In July 2007, GTBank Nigeria raised $824 million through a concurrent domestic and international issue of the GDRs (the Global Offer).
Upon completion of the Global Offer, the GDRs were listed on the Official List of the UK Listing Authority (now the FCA) and admitted to trading on the LSE main market for listed securities, making GTBank Nigeria the first Nigerian company with a dual listing of equity securities on the LSE and the NSE (at the time). This transaction was awarded “Nigerian Deal of the Year 2008” by The Banker Magazine.
Also in August 2011, the International Finance Corporation (the IFC), an international organisation established by Articles of Agreement among its member countries, including Nigeria, and the private arm of the World Bank and the IFC’s co-investment vehicle, IFC ALAC Holding Company III, made an equity investment of $30 million (in Naira equivalent) in the share capital of GTBank Nigeria.
The equity investment, which was a component of a U.S.$200 million funding package for the Bank, was implemented by way of a special placement under the SEC Rules pursuant to the resolution of the shareholders at a duly and properly convened Extra-ordinary General Meeting held on 21 October 2010.
GTBank Nigeria’s operating environment is intensely competitive. The Bank expects that competition in the Nigerian banking industry will continue to be intense and therefore it must continuously evolve and adapt to significant changes because of ongoing regulatory reform, technological advances and prevailing economic conditions.
GTCO emerges most traded stock as NGX opens strong with N170.14bn gains
Meanwhile, GTCO emerged as the most traded stock in terms of both volume and value, on the Nigerian Exchange Limited on Monday, with 66.90 million units valued at N3.06 billion, exchanged in 432 trades.
This is as the local bourse began the new week with a positive performance as the All-Share Index (ASI) surged by 0.30 percent to reach 99,971.64 points with investors gaining N170.14 billion.
The bullish sentiment dominated the market with 29 gainers outpacing 15 losers. Consequently, the market capitalization of listed equities increased by 0.30 percent to N56.61 trillion.
Significant price appreciations were observed in stocks such as CUTIX (+9.96%), IKEJAHOTEL (+9.45%), ROYALEX (+8.96%), SUNUASSUR (+8.40%), and REDSTAREX (+8.15%).

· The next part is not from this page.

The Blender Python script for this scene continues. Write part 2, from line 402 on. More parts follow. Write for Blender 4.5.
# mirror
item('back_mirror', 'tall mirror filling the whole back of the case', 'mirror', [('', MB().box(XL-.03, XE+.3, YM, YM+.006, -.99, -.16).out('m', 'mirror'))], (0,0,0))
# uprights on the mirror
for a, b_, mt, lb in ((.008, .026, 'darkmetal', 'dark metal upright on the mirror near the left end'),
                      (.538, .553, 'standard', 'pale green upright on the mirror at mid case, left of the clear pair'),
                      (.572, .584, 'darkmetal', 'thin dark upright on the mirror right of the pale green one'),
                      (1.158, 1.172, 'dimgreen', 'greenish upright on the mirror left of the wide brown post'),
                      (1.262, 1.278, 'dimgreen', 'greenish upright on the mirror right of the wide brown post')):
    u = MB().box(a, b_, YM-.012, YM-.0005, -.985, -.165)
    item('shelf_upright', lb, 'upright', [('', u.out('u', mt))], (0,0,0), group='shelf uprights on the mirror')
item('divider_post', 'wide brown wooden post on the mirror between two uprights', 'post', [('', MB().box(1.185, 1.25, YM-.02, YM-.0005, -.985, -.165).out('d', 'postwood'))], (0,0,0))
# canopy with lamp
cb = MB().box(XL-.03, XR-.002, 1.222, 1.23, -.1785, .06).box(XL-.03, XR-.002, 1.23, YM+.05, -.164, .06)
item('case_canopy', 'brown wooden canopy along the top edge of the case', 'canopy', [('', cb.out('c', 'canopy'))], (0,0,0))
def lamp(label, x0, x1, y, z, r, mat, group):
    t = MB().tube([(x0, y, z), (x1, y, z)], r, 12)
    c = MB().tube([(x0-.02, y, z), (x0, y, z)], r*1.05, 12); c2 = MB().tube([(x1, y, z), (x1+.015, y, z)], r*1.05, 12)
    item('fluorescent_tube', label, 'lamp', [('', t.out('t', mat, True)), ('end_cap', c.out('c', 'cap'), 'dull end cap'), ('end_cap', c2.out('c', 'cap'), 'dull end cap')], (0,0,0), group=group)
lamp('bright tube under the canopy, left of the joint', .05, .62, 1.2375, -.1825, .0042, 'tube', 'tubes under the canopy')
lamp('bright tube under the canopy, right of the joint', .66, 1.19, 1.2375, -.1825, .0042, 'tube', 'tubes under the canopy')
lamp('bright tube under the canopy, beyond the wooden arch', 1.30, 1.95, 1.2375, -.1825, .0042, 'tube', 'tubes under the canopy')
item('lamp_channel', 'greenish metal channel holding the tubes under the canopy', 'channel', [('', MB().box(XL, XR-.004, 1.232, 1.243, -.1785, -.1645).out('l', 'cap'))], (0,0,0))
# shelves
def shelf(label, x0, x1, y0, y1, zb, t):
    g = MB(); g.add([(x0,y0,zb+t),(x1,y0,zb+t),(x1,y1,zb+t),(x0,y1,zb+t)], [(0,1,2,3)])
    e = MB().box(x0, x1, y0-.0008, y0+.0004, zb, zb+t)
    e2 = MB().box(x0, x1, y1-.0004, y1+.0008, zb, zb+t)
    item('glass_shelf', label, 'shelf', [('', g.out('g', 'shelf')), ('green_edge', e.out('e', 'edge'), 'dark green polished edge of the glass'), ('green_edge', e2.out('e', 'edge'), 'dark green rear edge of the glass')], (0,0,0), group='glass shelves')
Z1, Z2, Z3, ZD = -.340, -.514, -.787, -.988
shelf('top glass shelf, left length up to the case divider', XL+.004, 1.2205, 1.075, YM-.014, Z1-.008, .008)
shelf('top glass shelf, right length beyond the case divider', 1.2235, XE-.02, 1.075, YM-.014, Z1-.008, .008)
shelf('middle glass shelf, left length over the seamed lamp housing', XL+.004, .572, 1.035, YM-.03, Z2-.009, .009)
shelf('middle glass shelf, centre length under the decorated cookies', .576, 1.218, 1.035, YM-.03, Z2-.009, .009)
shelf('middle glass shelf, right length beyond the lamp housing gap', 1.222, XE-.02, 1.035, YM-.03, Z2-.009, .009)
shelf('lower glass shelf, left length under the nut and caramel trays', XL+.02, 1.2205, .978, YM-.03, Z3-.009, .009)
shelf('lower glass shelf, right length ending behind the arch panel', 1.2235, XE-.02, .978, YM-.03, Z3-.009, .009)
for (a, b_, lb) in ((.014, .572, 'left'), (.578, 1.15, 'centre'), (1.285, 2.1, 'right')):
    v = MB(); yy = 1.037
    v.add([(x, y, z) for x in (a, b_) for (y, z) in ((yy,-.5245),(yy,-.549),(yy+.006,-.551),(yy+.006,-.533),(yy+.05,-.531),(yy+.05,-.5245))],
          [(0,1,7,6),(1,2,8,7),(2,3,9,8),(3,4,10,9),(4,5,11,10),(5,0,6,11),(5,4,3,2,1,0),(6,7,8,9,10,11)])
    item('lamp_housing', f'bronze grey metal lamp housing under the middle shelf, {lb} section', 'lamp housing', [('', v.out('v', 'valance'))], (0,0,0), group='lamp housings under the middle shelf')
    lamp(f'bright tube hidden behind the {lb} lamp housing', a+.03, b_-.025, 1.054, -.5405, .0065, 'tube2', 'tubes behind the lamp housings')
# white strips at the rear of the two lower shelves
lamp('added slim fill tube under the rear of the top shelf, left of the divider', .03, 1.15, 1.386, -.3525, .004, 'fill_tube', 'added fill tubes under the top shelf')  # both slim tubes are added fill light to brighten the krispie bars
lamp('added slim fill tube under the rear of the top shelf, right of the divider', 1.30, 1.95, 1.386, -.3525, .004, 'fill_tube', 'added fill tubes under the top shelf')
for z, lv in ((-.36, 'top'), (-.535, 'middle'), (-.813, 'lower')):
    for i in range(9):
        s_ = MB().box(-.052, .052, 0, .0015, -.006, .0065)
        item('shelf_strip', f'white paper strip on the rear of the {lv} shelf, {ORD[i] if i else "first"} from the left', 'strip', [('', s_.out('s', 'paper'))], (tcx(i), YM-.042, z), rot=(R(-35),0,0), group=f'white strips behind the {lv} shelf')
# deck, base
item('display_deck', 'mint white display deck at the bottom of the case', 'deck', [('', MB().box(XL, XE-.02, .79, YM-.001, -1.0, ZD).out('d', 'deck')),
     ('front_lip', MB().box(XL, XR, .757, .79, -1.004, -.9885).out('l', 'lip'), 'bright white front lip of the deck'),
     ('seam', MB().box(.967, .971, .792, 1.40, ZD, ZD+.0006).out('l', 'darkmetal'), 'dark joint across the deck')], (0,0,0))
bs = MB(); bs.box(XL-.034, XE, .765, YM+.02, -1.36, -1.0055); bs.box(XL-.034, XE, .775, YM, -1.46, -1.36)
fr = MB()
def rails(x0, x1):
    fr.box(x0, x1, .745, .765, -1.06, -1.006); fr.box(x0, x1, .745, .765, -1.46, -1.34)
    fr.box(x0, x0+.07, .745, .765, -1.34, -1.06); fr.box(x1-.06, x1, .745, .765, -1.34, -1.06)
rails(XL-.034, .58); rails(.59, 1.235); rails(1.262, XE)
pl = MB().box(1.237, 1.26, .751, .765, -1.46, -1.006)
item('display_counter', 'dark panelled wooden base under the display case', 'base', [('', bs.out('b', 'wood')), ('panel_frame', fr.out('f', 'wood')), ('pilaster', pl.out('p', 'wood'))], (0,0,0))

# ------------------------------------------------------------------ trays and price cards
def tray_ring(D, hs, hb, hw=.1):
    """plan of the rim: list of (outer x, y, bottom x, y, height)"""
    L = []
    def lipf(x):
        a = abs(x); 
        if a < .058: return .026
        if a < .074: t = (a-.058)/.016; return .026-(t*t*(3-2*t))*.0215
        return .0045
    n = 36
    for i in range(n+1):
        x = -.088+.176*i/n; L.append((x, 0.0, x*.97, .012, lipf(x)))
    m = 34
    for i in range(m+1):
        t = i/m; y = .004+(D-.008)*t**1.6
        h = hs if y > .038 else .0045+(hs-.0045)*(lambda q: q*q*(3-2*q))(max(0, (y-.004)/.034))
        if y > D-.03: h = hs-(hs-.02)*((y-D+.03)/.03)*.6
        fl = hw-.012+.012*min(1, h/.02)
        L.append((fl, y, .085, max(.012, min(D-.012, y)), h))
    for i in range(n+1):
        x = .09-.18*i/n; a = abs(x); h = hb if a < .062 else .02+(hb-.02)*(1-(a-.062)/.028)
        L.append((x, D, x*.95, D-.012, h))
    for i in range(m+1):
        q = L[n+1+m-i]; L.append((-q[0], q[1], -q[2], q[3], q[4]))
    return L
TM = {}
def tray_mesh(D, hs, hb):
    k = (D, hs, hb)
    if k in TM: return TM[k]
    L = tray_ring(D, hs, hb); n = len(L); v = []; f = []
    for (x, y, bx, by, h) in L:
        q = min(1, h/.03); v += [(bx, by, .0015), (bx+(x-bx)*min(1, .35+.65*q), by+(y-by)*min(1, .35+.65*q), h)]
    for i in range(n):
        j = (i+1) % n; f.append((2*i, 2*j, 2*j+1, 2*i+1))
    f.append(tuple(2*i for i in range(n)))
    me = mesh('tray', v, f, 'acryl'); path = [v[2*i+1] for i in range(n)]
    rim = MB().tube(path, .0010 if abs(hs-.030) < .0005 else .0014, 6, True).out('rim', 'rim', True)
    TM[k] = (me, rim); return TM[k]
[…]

The positive movement of the ASI was mirrored in trading activity on the Exchange, with the total number of deals rising by 10.35 percent to 8,405 trades, and the traded value increasing by 8.02 percent to N7.37 billion. However, the total traded volume declined by 13.89 percent to 362.43 million units.
Despite the overall bullish sentiment, sectoral performance was mixed. The Consumer Goods, Oil/Gas, and Industrial Goods indices recorded declines of 0.05 percent, 0.04 percent, and 0.02 percent, respectively. Conversely, the Banking and Insurance indices posted gains of 1.32 percent and 0.08 percent, respectively.
In the money market, NIBOR declined across the board as banks with liquidity sought lower rates on Monday. Notably, the Overnight NIBOR dropped 20bps to close at 32.38 percent, reflecting improved liquidity in the system. Likewise, key money market rates such as the Open Repo Rate (OPR) and Overnight Lending Rate (OVN) nosedived to conclude at 31.47 percent and 32.19 percent, respectively.
Meanwhile, NITTY increased for most tenor buckets indicating heightened investor interest, even as the average yield on T-bills in the secondary market declined by 0.03 percent to close at 20.12 percent.
Trading activity in the secondary FGN Bonds recorded negative activity, resulting in a 0.03 percent increase in the average yield to 19.29 percent. In the sovereign Eurobonds market, positive sentiment was evident across various maturities, resulting in a 0.02 percent decline in the average yield to 9.74 percent.
In the official NAFEM market, the naira depreciated by 0.86 percent to close at N1, 577.29 per dollar. In the parallel market, the naira closed at N1, 545 per dollar.